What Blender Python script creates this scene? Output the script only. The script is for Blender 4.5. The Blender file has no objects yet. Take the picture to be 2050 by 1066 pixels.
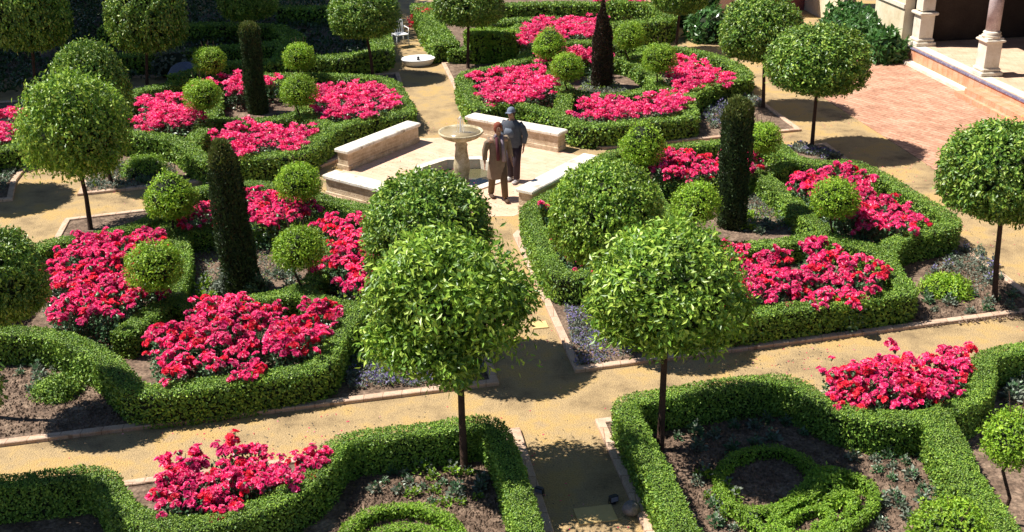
import bpy, bmesh, math, random
import numpy as np
from mathutils import Matrix, Vector

# ------------------------------------------------------------------ camera
SC = bpy.context.scene
COL = SC.collection
PW, PH = 2050., 1066.
FPX = 2300.; PITCH = math.radians(23.5); ROLL = math.radians(0.8); CAMH = 8.66
fwd = np.array([0, math.cos(PITCH), -math.sin(PITCH)])
_r0 = np.array([1., 0, 0]); _u0 = np.cross(_r0, fwd)
rgt = _r0 * math.cos(ROLL) - _u0 * math.sin(ROLL)
upv = np.cross(rgt, fwd)
CAMP = np.array([0, 0, CAMH])
cam = bpy.data.cameras.new('camera'); cam_o = bpy.data.objects.new('camera', cam); COL.objects.link(cam_o)
cam.sensor_width = 36; cam.lens = 36 * FPX / PW; cam.clip_end = 600; cam.clip_start = .1
M = Matrix.Identity(4)
for i in range(3):
    M[i][0] = rgt[i]; M[i][1] = upv[i]; M[i][2] = -fwd[i]; M[i][3] = CAMP[i]
cam_o.matrix_world = M
SC.camera = cam_o

# ------------------------------------------------------------------ light
SUNDIR = Vector((1.47, -.28, -2.35)).normalized()        # the way the light travels
world = bpy.data.worlds.new("World"); SC.world = world; world.use_nodes = True
nt = world.node_tree; bg = nt.nodes['Background']
sky = nt.nodes.new('ShaderNodeTexSky'); sky.sky_type = 'NISHITA'; sky.sun_disc = False; sky.air_density = .8; sky.dust_density = 0.; sky.ozone_density = 1.
sky.sun_elevation = math.asin(-SUNDIR.z); sky.sun_rotation = math.atan2(-SUNDIR.x, -SUNDIR.y)
nt.links.new(sky.outputs[0], bg.inputs[0]); bg.inputs[1].default_value = .06
sun = bpy.data.lights.new('sun', 'SUN'); sun.energy = 5.0; sun.angle = math.radians(.5); sun.color = (1, .95, .86)
sun_o = bpy.data.objects.new('sun', sun); COL.objects.link(sun_o)
sun_o.rotation_euler = SUNDIR.to_track_quat('-Z', 'Y').to_euler()
SC.view_settings.view_transform = 'Standard'; SC.view_settings.look = 'None'
SC.view_settings.gamma = 1; SC.view_settings.exposure = .9
SC.cycles.max_bounces = 6; SC.cycles.diffuse_bounces = 2; SC.cycles.transmission_bounces = 3
SC.cycles.glossy_bounces = 2; SC.cycles.transparent_max_bounces = 4

# ------------------------------------------------------------------ helpers
rng = np.random.default_rng(7); random.seed(7)
D1 = np.array([-.158, .9874]); D2 = np.array([.974, .227])   # garden grid directions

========

Without the pictures, write out all of the material exactly.

What Blender Python script creates this scene? Output the script only. The script is for Blender 4.5. The Blender file has no objects yet. Take the picture to be 2050 by 1066 pixels.
import bpy, bmesh, math, random
import numpy as np
from mathutils import Matrix, Vector

# ------------------------------------------------------------------ camera
SC = bpy.context.scene
COL = SC.collection
PW, PH = 2050., 1066.
FPX = 2300.; PITCH = math.radians(23.5); ROLL = math.radians(0.8); CAMH = 8.66
fwd = np.array([0, math.cos(PITCH), -math.sin(PITCH)])
_r0 = np.array([1., 0, 0]); _u0 = np.cross(_r0, fwd)
rgt = _r0 * math.cos(ROLL) - _u0 * math.sin(ROLL)
upv = np.cross(rgt, fwd)
CAMP = np.array([0, 0, CAMH])
cam = bpy.data.cameras.new('camera'); cam_o = bpy.data.objects.new('camera', cam); COL.objects.link(cam_o)
cam.sensor_width = 36; cam.lens = 36 * FPX / PW; cam.clip_end = 600; cam.clip_start = .1
M = Matrix.Identity(4)
for i in range(3):
    M[i][0] = rgt[i]; M[i][1] = upv[i]; M[i][2] = -fwd[i]; M[i][3] = CAMP[i]
cam_o.matrix_world = M
SC.camera = cam_o

# ------------------------------------------------------------------ light
SUNDIR = Vector((1.47, -.28, -2.35)).normalized()        # the way the light travels
world = bpy.data.worlds.new("World"); SC.world = world; world.use_nodes = True
nt = world.node_tree; bg = nt.nodes['Background']
sky = nt.nodes.new('ShaderNodeTexSky'); sky.sky_type = 'NISHITA'; sky.sun_disc = False; sky.air_density = .8; sky.dust_density = 0.; sky.ozone_density = 1.
sky.sun_elevation = math.asin(-SUNDIR.z); sky.sun_rotation = math.atan2(-SUNDIR.x, -SUNDIR.y)
nt.links.new(sky.outputs[0], bg.inputs[0]); bg.inputs[1].default_value = .06
sun = bpy.data.lights.new('sun', 'SUN'); sun.energy = 5.0; sun.angle = math.radians(.5); sun.color = (1, .95, .86)
sun_o = bpy.data.objects.new('sun', sun); COL.objects.link(sun_o)
sun_o.rotation_euler = SUNDIR.to_track_quat('-Z', 'Y').to_euler()
SC.view_settings.view_transform = 'Standard'; SC.view_settings.look = 'None'
SC.view_settings.gamma = 1; SC.view_settings.exposure = .9
SC.cycles.max_bounces = 6; SC.cycles.diffuse_bounces = 2; SC.cycles.transmission_bounces = 3
SC.cycles.glossy_bounces = 2; SC.cycles.transparent_max_bounces = 4

# ------------------------------------------------------------------ helpers
rng = np.random.default_rng(7); random.seed(7)
D1 = np.array([-.158, .9874]); D2 = np.array([.974, .227])   # garden grid directions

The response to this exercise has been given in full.